Kedua, ibadah haji itu dilaksanakan dengan Ittiba. Melaksanakan ibadah haji seperti yang dicontohkan oleh nabi. Ada saja ketika ibadah haji kita seperti yang dicontohkan seperti nabi kemudian ada orang yang berkomentar, “kalau begitu kita pakai unta“. Padahal yang diperintahkan ibadahnya bukan fasilitasnya. Nabi mengatakan “ambillah cara ibadah haji ku” di dalam hadits lain “barangsiapa yang melakukan satu amal yang tidak ada contohnya dari aku maka amal itu akan ditolak“.
Ketiga, ibadah haji dilakukan dengan kesabaran. Seperti yang kita saksikan, bagaimana beratnya perjuangan seorang hajj ketika umrah, thawaf, atau prosesi lainnya, ketika harus berdempetan antara haji satu dengan yang lainnya, belum lagi cerita yang keinjak-injak dan masih banyak kisah-kisah lainnya. Ibadah haji adalah ritual yang sungguh luar biasa dan bukan pekerjaan ringan, karena itu sudah pasti cobaan dan godaannya pun yang luar biasa pula.
Keempat, menjaga syarat dan rukun yang telah ditetapkan oleh syariat. Pelaksanaan manasik dengan benar, jangan sampai merusak tatanan yang berlaku. Bila terdapat pelanggaran maka harus membayar tebusan yang telah ditetapkan pula.
Kelima, pelaksanaan sunnah-sunnah dalam ibadah haji adalah bentuk pengembangan dari yang rukun dan yang wajib, sekalipun tidak mengganggu keabsahan haji. Pemanfaatan peluang yang Allah berikan kepada kita untuk melipat gandakan pahala amal kita. Shalat di Masjid Nabawi nilainya sama dengan sepuluh ribu kali shalat di masjid yang lain. Keutamaan-keutamaan seperti itu hanya bisa didapat oleh orang yang berhaji.
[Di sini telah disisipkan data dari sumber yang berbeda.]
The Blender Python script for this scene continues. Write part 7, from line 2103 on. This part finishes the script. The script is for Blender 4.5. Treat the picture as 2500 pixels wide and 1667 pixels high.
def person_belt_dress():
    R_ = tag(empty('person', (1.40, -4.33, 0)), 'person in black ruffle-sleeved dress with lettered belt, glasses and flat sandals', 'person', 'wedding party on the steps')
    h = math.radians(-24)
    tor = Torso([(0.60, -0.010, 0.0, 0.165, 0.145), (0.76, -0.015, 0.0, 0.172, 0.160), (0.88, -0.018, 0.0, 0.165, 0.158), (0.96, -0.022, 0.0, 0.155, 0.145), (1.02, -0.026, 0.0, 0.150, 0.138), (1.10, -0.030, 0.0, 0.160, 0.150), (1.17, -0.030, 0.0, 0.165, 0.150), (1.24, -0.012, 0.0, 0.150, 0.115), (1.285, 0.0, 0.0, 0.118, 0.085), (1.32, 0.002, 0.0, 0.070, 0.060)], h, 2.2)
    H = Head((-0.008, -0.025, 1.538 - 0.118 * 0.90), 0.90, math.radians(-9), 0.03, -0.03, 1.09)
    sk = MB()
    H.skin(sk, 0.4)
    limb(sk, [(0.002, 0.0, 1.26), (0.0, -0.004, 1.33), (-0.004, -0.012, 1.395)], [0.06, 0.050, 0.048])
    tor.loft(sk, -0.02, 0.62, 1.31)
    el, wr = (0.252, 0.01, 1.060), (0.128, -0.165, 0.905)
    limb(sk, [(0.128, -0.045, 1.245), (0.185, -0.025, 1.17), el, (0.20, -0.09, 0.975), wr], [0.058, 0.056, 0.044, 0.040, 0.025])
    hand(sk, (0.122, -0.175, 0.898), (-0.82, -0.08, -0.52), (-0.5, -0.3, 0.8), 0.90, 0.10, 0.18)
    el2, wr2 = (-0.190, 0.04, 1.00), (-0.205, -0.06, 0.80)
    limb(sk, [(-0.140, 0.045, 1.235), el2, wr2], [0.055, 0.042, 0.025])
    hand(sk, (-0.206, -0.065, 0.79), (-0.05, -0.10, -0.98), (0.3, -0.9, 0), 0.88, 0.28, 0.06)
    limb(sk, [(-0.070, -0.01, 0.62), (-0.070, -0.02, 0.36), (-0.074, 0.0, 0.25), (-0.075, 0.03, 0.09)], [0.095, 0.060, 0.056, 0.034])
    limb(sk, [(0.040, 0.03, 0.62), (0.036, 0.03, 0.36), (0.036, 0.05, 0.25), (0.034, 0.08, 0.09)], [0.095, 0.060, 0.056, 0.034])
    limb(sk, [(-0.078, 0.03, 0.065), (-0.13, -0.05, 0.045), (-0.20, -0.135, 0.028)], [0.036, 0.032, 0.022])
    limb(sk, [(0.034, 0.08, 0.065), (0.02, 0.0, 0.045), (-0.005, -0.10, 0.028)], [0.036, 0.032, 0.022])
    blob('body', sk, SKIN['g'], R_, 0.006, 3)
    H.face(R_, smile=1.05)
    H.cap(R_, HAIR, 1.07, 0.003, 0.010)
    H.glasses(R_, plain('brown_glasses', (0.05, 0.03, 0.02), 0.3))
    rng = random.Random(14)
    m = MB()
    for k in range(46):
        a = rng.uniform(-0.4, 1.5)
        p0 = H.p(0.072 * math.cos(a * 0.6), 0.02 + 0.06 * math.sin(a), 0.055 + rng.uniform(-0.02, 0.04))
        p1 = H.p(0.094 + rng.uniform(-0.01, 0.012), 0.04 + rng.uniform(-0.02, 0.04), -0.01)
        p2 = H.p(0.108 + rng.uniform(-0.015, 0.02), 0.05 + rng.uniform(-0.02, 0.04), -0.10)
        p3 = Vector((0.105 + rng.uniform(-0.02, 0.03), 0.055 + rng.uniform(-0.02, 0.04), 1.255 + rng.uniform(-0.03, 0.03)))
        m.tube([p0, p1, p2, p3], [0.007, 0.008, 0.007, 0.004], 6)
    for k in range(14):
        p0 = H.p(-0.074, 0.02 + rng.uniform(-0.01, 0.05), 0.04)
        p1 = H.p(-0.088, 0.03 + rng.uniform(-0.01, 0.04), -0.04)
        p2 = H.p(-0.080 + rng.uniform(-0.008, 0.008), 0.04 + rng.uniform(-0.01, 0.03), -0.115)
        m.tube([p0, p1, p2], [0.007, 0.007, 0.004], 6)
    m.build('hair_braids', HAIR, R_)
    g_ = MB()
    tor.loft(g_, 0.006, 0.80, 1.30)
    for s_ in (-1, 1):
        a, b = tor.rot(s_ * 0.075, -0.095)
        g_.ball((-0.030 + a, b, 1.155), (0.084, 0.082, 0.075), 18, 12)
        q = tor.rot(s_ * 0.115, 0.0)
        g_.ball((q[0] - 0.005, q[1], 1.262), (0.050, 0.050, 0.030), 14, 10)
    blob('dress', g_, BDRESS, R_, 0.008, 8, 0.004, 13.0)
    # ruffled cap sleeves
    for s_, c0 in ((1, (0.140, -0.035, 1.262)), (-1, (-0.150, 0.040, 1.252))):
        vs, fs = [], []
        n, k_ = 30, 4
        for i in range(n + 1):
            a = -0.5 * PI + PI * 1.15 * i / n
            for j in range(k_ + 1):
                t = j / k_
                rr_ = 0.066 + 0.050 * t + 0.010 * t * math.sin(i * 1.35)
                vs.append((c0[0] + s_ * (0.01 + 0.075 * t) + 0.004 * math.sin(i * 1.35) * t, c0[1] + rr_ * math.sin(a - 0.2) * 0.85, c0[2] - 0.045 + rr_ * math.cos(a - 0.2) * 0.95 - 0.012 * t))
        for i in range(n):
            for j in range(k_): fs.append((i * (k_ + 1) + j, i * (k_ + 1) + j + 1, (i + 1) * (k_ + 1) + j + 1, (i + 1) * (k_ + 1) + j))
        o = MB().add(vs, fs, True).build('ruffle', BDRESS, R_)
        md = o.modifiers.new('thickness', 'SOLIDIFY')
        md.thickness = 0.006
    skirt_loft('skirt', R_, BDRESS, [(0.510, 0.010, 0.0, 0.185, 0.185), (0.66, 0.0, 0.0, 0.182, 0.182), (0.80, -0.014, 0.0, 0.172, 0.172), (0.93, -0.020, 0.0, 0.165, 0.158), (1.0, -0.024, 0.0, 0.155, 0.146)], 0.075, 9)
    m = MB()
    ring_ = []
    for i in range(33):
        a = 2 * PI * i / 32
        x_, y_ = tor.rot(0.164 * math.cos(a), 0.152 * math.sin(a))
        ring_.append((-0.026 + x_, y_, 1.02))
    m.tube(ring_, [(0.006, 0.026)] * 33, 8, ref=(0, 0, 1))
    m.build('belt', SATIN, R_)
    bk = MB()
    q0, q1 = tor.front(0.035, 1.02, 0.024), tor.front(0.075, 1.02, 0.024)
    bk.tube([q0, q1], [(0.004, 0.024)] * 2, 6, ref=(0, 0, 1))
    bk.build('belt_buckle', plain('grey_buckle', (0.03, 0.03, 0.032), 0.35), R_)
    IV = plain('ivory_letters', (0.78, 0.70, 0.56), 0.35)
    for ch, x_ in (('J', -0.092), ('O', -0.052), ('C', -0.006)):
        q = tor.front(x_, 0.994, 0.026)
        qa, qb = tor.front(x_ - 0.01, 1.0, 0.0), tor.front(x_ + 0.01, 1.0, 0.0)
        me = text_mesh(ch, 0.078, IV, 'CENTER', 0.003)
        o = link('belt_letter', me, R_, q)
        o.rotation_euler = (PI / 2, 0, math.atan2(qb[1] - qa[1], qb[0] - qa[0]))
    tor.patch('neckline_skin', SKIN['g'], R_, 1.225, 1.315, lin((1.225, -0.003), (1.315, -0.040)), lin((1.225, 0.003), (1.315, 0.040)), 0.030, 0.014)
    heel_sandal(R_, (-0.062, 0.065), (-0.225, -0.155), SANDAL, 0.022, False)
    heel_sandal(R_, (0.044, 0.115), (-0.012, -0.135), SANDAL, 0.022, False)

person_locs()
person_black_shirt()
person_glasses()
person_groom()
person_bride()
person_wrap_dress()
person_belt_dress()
Dengan berbagai pertimbangan dan kriteria di atas, implementasi terhadap jiwa dan kepribadian seorang haji akan kuat, dan begitu pula Allah akan senantiasa memberikan gelar kepadanya sebagai haji mabrur dan sesuai dengan janjinya, yaitu mengampuni segala dosa yang telah diperbuat dan memasukkannya ke dalam surga.